Люди редко пишут дневники, еще реже пишут летописи. Поэтому память обычного человека больше похожа на вспышки стробоскопа, которые вдруг высвечивают какую-то картинку, а потом следующую – через несколько лет. Следующая вспышка касалась странной паники в коридорах редакции. Народ суетился, не зная что делать с 50-ти и 100 рублевыми купюрами. Оказалось, что за одну ночь они стали бумагой. Точнее, можно было обменять тысячу рублей, а все что свыше – превращалось в бумагу. Тысячи у меня не было, не было и сотки одной купюрой, так что это прошло как-то мимо. Родители «попали» еще раньше, со сберкнижкой и облигациями займа. Интересная деталь. Автор этой самой конфискационной денежной реформы 1991 года – Валентин Сергеевич Павлов. Пухлячок «со скошенными от вечного вранья глазами». Интересная деталь, накануне реформы министра финансов Павлова назначили премьер-министром и уже в качестве оного он проводил эту реформу. Ничего не напоминает? Обоснования для реформы были странными. Говорилось о том, что появилось много фальшивых банкнот такого номинала, а также, что таким образом государство решило обескровить «цеховиков». На самом деле «обескровили» прежде всего стариков, не доверявших сберкнижкам и хранивших смешные суммы «на лекарства» и «на смерть». Как бы то ни было, но в результате этой аферы государство с 23 по 25 января (три дня было дано на обмен) вывело из оборота 14 миллиардов рублей. Что, впрочем, не помогло. Агония продолжилась. Товарный дефицит решили заменить дефицитом денежной массы и 2 апреля 1991 года были директивно установлены новые цены практически на все. Цены стали выше в среднем в три раза. А потом, в августе случился путч, а потом мы стали независимыми, начав переживать уже не общесоюзный, а свой частный апокалипсис.

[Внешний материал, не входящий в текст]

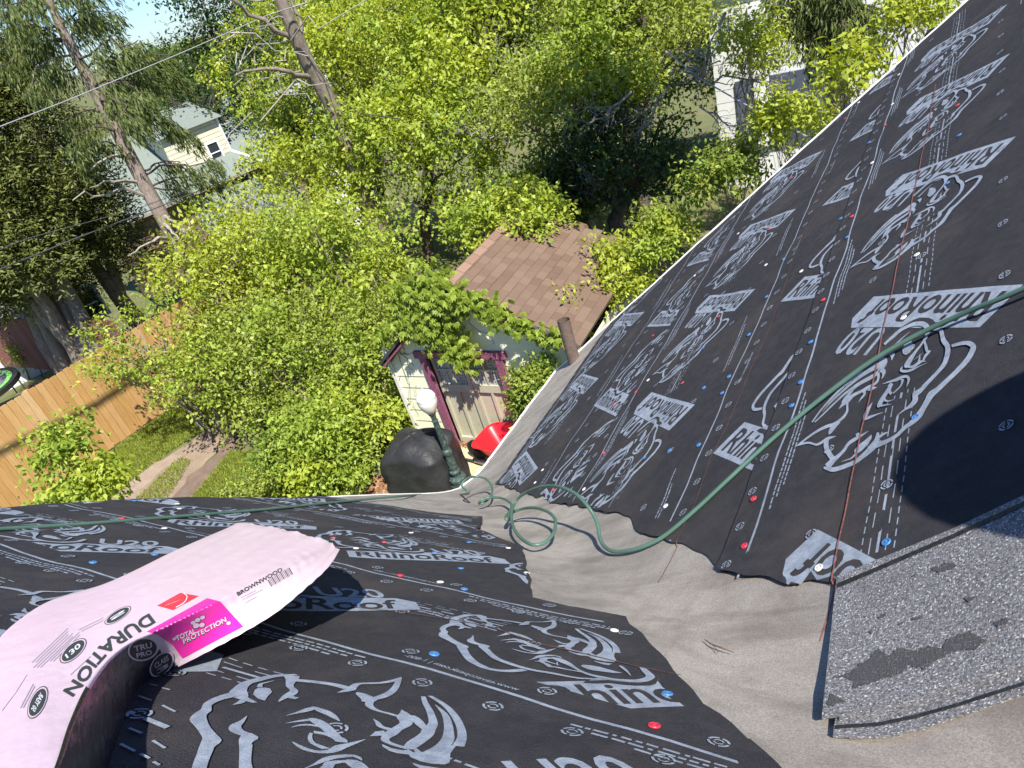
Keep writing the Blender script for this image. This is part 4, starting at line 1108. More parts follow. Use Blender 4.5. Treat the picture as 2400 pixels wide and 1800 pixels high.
tag(MB().grid(np.array(rows)).build('grill_cover', M_cover, smoothed=True), 'large wrinkled black cover over a grill beside the lamp post', 'grill cover')

# ------------------------------------------------------------------ red wheelbarrow and two tools
wb = at_z(1196, 1088, 0.0); wb = thing('wheelbarrow', wb, 'bright red wheelbarrow tub in front of the garage door', 'wheelbarrow'); o = ORG[wb.name]
M_red = mat('red_enamel', (.80, .012, .02), .3, spec=.5, coat=.3)
fx = unit(arr(.75, -.66, 0)); fy = arr(-fx[1], fx[0], 0)
rows = []
for k, (sx, sy, z) in enumerate(((.20, .14, .24), (.30, .22, .26), (.46, .32, .56), (.50, .35, .58), (.51, .36, .57))):
    rows.append([o + fx * (sx * math.copysign(abs(math.cos(t)) ** .5, math.cos(t)) + .05) + fy * (sy * math.copysign(abs(math.sin(t)) ** .5, math.sin(t))) + arr(0, 0, z + .05 * math.cos(t) * (z > .3)) for t in np.linspace(0, 2 * np.pi, 33)])
tb = MB().grid(np.array(rows)); tb.add(rows[0][:-1], [tuple(range(32))]); tb.build('tub', M_red, wb, smoothed=True)
q = MB()
for s_ in (-1, 1): q.tube([o - fx * .62 + fy * .05 * s_ + arr(0, 0, .2), o + fy * .22 * s_ + arr(0, 0, .25), o + fx * .95 + fy * .30 * s_ + arr(0, 0, .52)], .018, 8)
for s_ in (-1, 1): q.tube([o + fx * .35 + fy * .24 * s_ + arr(0, 0, .32), o + fx * .42 + fy * .24 * s_, o + fx * .25 + fy * .24 * s_ + arr(0, 0, .27)], .012, 6)
q.build('frame', mat('frame_steel', (.05, .05, .05), .5, metal=.4), wb)
MB().lathe(o - fx * .60 - fy * .04 + arr(0, 0, .19), [(.02, 0), (.15, .0), (.19, .02), (.19, .06), (.15, .08), (.02, .08)], 20, fy).build('wheel', M_dark, wb)
def tool(name, a, b, lab, cat, m1, m2, w):
    t = thing(name, a, lab, cat)
    MB().tube([a, (a * .6 + b * .4)], w, 8).build('handle', m1, t); MB().tube([a * .62 + b * .38, a * .3 + b * .7, b], [w * 1.5, w * 1.8, w * 1.7], 10).build('sleeve', m2, t)
tool('broom', at_z(1092, 1076, .06), at_z(1150, 1088, .10), 'black and white handled broom lying on sand near the lamp post', 'broom', mat('teal_handle', (.03, .06, .06), .5), M_white_metal, .018)
tool('garden_hoe', at_z(1112, 1033, .06), at_z(1150, 1046, .07), 'short grey handled hoe lying before the garage door', 'hoe', mat('grey_handle', (.10, .10, .09), .7), mat('pale_handle', (.42, .40, .36), .6), .016)

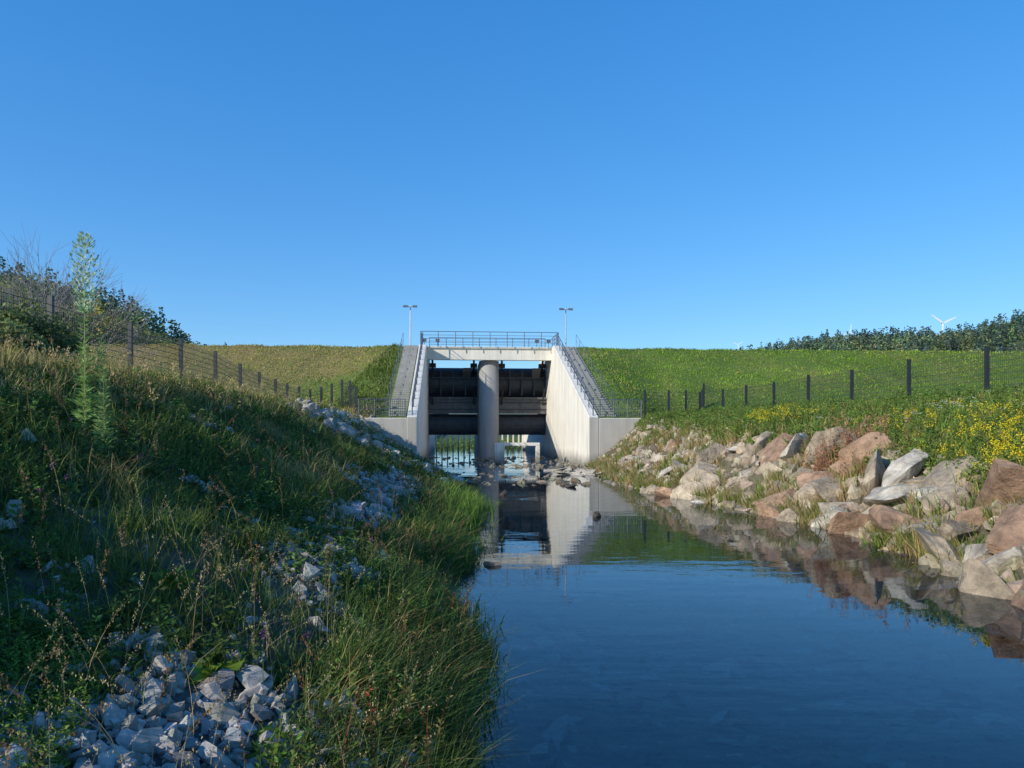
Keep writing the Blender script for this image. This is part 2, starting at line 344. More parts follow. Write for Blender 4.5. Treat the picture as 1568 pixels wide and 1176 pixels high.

Следующая вспышка стробоскопа – я получаю зарплату. Это три блока денег, перевязанных бечевкой. Не помню цифр, но это были миллионы странной денежной единицы под названием «купонокарбованцы». И мы вместе с коллегами идем в гастроном, чтобы купить хоть что-то, потому что завтра эти миллионы станут еще дешевле. Идем, и кто-то весело вспоминает, что подобную же ситуацию описывал Ремарк, кажется в «Трех товарищах». Сразу хочется кальвадоса, но его, естественно нет. Северный пушной зверек резвится на наших улицах. Первыми вымирают старики. Дети перестают рождаться. Силовики, обнаружив, что их зарплата равна 10 долларов, становятся коррупционерами или «оборотнями». Ах да, кстати, в это же время вижу первые доллары. Чуть позже начинаю их зарабатывать. До гривны еще далеко. Ее появление в сентябре 1996 года сначала вызвало недоверие, но со временем гривна стала символом относительной стабильности. Но потом пришло «покращення» и сейчас гривна, похоже, умирает.

Уже слышна игривая поступь северного зверька. Уже очевидно, что государство захочет весьма «конкретно» залезть в карман каждому из нас. Хорошо бы конечно, просто взять и конфисковать у всех доллары и евро, но пока боязно. Значит, их будут выдавливать у граждан, всячески их «разводить» и «кидать». Безмерно разросшимся паразитическим госструктурам просто уже не хватает средств на новые иномарки и недвижимость за рубежом. Если на дереве поселилась омела, дерево может жить еще несколько лет. До тех пор пока омела не разрастется, не выпьет все соки, не состарит ветви. И тогда ветви станут обламываться под собственным весом, останется один ствол, но рухнет и он. Погибнет дерево, погибнет и омела. Но подобная «справедливость» почему-то не утешает.